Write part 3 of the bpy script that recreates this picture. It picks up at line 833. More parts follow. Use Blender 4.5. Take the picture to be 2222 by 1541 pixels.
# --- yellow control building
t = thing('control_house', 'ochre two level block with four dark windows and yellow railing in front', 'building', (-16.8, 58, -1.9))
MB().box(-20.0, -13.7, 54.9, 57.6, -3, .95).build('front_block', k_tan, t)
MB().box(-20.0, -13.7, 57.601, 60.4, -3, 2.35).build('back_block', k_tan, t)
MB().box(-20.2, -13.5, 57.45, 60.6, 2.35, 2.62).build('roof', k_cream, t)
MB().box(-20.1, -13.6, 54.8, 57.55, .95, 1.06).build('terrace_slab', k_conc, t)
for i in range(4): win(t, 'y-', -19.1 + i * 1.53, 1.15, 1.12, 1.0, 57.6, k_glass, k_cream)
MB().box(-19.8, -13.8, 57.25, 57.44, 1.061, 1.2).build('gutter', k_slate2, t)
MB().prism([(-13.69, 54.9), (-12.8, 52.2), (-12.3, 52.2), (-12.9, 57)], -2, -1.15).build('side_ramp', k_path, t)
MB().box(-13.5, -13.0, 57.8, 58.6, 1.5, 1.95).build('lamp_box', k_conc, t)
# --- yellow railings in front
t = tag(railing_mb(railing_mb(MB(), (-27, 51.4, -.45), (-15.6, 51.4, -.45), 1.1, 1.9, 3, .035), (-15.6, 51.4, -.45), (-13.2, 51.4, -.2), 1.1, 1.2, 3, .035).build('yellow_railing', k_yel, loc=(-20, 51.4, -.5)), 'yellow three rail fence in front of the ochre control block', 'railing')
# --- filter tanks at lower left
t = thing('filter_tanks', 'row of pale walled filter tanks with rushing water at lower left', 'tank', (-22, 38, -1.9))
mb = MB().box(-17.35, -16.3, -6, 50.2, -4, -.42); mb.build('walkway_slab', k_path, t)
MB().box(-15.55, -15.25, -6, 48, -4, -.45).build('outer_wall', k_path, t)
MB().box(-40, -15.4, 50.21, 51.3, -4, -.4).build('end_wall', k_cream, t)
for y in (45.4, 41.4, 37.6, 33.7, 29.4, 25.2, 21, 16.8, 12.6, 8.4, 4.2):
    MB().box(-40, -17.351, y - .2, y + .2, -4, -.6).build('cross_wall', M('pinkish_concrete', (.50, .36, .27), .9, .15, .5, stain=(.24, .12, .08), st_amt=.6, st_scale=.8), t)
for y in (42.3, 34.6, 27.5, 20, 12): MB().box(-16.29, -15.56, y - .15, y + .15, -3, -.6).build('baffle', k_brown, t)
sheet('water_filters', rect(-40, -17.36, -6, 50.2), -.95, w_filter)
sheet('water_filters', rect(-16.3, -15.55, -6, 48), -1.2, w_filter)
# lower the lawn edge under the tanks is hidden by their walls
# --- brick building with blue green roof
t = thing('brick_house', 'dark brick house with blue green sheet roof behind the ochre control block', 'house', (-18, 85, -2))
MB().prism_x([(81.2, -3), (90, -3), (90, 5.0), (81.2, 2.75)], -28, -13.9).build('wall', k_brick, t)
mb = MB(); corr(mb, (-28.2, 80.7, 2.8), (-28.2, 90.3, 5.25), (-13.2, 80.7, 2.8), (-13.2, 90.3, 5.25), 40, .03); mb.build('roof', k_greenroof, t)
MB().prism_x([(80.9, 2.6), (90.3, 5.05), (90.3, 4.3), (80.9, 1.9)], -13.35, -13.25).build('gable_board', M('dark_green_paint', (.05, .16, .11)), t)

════

AIM =
Everything in the listing above should be restated exactly.

RESULT FOR THIS TASK =
Write part 3 of the bpy script that recreates this picture. It picks up at line 833. More parts follow. Use Blender 4.5. Take the picture to be 2222 by 1541 pixels.
# --- yellow control building
t = thing('control_house', 'ochre two level block with four dark windows and yellow railing in front', 'building', (-16.8, 58, -1.9))
MB().box(-20.0, -13.7, 54.9, 57.6, -3, .95).build('front_block', k_tan, t)
MB().box(-20.0, -13.7, 57.601, 60.4, -3, 2.35).build('back_block', k_tan, t)
MB().box(-20.2, -13.5, 57.45, 60.6, 2.35, 2.62).build('roof', k_cream, t)
MB().box(-20.1, -13.6, 54.8, 57.55, .95, 1.06).build('terrace_slab', k_conc, t)
for i in range(4): win(t, 'y-', -19.1 + i * 1.53, 1.15, 1.12, 1.0, 57.6, k_glass, k_cream)
MB().box(-19.8, -13.8, 57.25, 57.44, 1.061, 1.2).build('gutter', k_slate2, t)
MB().prism([(-13.69, 54.9), (-12.8, 52.2), (-12.3, 52.2), (-12.9, 57)], -2, -1.15).build('side_ramp', k_path, t)
MB().box(-13.5, -13.0, 57.8, 58.6, 1.5, 1.95).build('lamp_box', k_conc, t)
# --- yellow railings in front
t = tag(railing_mb(railing_mb(MB(), (-27, 51.4, -.45), (-15.6, 51.4, -.45), 1.1, 1.9, 3, .035), (-15.6, 51.4, -.45), (-13.2, 51.4, -.2), 1.1, 1.2, 3, .035).build('yellow_railing', k_yel, loc=(-20, 51.4, -.5)), 'yellow three rail fence in front of the ochre control block', 'railing')
# --- filter tanks at lower left
t = thing('filter_tanks', 'row of pale walled filter tanks with rushing water at lower left', 'tank', (-22, 38, -1.9))
mb = MB().box(-17.35, -16.3, -6, 50.2, -4, -.42); mb.build('walkway_slab', k_path, t)
MB().box(-15.55, -15.25, -6, 48, -4, -.45).build('outer_wall', k_path, t)
MB().box(-40, -15.4, 50.21, 51.3, -4, -.4).build('end_wall', k_cream, t)
for y in (45.4, 41.4, 37.6, 33.7, 29.4, 25.2, 21, 16.8, 12.6, 8.4, 4.2):
    MB().box(-40, -17.351, y - .2, y + .2, -4, -.6).build('cross_wall', M('pinkish_concrete', (.50, .36, .27), .9, .15, .5, stain=(.24, .12, .08), st_amt=.6, st_scale=.8), t)
for y in (42.3, 34.6, 27.5, 20, 12): MB().box(-16.29, -15.56, y - .15, y + .15, -3, -.6).build('baffle', k_brown, t)
sheet('water_filters', rect(-40, -17.36, -6, 50.2), -.95, w_filter)
sheet('water_filters', rect(-16.3, -15.55, -6, 48), -1.2, w_filter)
# lower the lawn edge under the tanks is hidden by their walls
# --- brick building with blue green roof
t = thing('brick_house', 'dark brick house with blue green sheet roof behind the ochre control block', 'house', (-18, 85, -2))
MB().prism_x([(81.2, -3), (90, -3), (90, 5.0), (81.2, 2.75)], -28, -13.9).build('wall', k_brick, t)
mb = MB(); corr(mb, (-28.2, 80.7, 2.8), (-28.2, 90.3, 5.25), (-13.2, 80.7, 2.8), (-13.2, 90.3, 5.25), 40, .03); mb.build('roof', k_greenroof, t)
MB().prism_x([(80.9, 2.6), (90.3, 5.05), (90.3, 4.3), (80.9, 1.9)], -13.35, -13.25).build('gable_board', M('dark_green_paint', (.05, .16, .11)), t)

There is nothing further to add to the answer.